Monthly Archives: February 2016

“May We Learn to Love”

Gray Day

Perceptive Prayer

by Grace Bauer

The beauty of summer nights
is how they go on—
light lingering so long we can
imagine ourselves immortal.
For moments at a time.

And winter days—
their own kind of beauty.
Any swatch of color:
hint of leaf bud, sway
of dried brown grass, even litter—

a bright yellow bag
light enough for the breeze
to lift and carry,
can render itself as pleasure
to an eye immersed in gray.

May we learn to love
what is both
ordinary and extra.
May our attention be
a kind of praise.
A worship of the all
there really is.

from Nowhere All at Once
Stephen F. Austin University Press, 2014

When my own eyes are “immersed in gray,” and I can’t see past what I perceive as insufficient, inconvenient and unacceptable, a poisonous resentment seeps in.

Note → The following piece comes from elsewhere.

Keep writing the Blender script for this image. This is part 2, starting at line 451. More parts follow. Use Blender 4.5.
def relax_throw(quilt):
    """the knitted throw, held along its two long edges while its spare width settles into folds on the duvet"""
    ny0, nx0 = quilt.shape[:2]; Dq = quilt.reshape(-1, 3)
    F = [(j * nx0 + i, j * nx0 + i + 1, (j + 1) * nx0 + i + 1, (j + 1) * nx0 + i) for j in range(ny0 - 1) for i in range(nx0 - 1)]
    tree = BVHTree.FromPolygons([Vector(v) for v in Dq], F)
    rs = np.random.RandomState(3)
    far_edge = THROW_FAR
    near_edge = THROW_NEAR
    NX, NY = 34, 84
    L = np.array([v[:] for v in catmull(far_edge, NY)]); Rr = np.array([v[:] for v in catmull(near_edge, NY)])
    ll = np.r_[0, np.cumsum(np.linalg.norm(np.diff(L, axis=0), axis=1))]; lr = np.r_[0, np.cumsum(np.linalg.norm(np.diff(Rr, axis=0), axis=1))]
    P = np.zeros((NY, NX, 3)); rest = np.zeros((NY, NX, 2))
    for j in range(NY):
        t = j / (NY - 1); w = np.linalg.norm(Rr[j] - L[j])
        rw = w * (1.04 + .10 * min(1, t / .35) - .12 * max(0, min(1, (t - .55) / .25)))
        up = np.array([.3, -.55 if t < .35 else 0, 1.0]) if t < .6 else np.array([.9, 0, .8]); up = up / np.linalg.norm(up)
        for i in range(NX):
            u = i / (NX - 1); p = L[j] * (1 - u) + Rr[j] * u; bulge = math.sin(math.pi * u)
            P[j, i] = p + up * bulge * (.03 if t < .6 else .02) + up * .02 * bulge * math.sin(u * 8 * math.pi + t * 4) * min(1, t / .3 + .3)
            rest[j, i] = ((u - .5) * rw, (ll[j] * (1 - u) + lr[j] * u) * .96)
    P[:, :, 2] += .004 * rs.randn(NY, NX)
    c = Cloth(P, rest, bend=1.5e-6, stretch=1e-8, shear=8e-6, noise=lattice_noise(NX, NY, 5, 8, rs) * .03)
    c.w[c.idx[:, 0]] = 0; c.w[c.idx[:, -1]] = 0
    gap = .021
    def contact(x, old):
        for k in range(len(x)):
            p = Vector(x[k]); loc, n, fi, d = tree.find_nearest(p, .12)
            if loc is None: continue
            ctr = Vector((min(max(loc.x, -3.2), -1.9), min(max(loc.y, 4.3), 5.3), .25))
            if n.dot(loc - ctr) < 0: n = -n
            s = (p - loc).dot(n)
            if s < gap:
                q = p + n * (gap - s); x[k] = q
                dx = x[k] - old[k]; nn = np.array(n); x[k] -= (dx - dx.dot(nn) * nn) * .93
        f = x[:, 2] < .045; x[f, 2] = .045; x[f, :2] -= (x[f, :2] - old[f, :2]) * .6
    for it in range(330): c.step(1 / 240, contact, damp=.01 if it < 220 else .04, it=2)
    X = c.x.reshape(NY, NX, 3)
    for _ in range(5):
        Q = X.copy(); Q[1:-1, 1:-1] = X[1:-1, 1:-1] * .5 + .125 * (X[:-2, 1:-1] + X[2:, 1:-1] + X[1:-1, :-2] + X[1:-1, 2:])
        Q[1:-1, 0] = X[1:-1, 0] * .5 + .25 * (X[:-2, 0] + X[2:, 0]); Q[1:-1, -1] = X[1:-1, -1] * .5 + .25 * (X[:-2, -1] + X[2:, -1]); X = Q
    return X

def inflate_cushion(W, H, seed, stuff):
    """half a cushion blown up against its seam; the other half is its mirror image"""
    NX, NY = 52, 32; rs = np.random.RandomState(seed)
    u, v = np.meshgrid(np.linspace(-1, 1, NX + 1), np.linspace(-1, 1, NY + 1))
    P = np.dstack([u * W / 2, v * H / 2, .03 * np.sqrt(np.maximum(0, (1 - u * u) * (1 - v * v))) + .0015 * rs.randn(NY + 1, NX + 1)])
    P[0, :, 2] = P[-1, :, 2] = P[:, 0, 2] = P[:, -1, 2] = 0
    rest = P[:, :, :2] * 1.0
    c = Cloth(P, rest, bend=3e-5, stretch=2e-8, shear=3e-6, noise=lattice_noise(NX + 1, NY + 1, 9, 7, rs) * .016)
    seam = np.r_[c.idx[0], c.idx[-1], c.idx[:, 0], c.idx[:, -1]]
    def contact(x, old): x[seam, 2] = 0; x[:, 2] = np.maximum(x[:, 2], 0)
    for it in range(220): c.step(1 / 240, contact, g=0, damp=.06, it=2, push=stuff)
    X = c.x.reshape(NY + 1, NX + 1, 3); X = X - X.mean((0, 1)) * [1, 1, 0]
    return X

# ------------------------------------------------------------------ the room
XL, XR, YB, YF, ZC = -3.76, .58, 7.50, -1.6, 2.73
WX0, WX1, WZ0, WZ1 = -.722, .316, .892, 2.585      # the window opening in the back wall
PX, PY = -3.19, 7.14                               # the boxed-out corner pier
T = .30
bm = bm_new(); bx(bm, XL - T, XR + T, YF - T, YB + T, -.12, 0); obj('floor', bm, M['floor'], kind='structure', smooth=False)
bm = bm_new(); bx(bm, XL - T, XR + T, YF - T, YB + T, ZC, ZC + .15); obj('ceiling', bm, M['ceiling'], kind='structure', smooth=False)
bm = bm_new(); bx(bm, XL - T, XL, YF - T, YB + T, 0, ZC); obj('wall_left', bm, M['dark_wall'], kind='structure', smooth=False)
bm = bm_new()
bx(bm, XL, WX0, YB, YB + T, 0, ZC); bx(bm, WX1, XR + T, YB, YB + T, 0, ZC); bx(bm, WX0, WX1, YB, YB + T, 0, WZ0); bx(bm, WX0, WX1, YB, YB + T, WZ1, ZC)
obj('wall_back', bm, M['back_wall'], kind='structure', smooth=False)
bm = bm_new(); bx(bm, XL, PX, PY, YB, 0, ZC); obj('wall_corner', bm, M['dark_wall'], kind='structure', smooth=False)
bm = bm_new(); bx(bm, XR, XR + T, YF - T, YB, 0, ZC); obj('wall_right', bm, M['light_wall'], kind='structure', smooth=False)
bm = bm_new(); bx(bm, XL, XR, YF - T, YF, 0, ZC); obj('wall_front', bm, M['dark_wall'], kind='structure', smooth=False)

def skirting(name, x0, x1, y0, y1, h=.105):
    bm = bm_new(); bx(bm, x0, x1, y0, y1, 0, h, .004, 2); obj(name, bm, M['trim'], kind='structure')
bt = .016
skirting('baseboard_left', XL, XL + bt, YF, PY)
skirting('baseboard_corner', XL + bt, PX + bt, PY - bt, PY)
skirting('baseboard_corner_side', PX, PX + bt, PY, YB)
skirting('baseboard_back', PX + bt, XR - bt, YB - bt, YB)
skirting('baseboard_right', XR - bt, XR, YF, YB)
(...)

Especially in the nearly colorless depths of winter, with snowbanks stained black and puddles of slush everywhere we step, it can be hard to feel grateful for the moments of plainer grace that are often all we have in life. We forget that even a piece of litter, a “yellow bag” the color of summer sun, can take on a quiet beauty, and bring us back to a present moment we have been rejecting, without even knowing it. Grace Bauer is a master of capturing the truth of human experience, often with a blend of humor and reverence. This poem reminds me of what poet and philosopher Mark Nepo says in The Book of Awakening: “As much as we want to be seen and known, it is the giving of attention that keeps us awake.” “Perceptive Prayer” shows us that how we perceive the world—how we choose to let it in—is much more important to our well-being than what we actually see. We are accustomed to celebrating what is “extra,” those moments of achievement, exotic vacations, and larger life events, but perhaps it is more transformative to make it our daily practice not just to praise the so-called ordinary, but also to worship it as “the all/there really is.”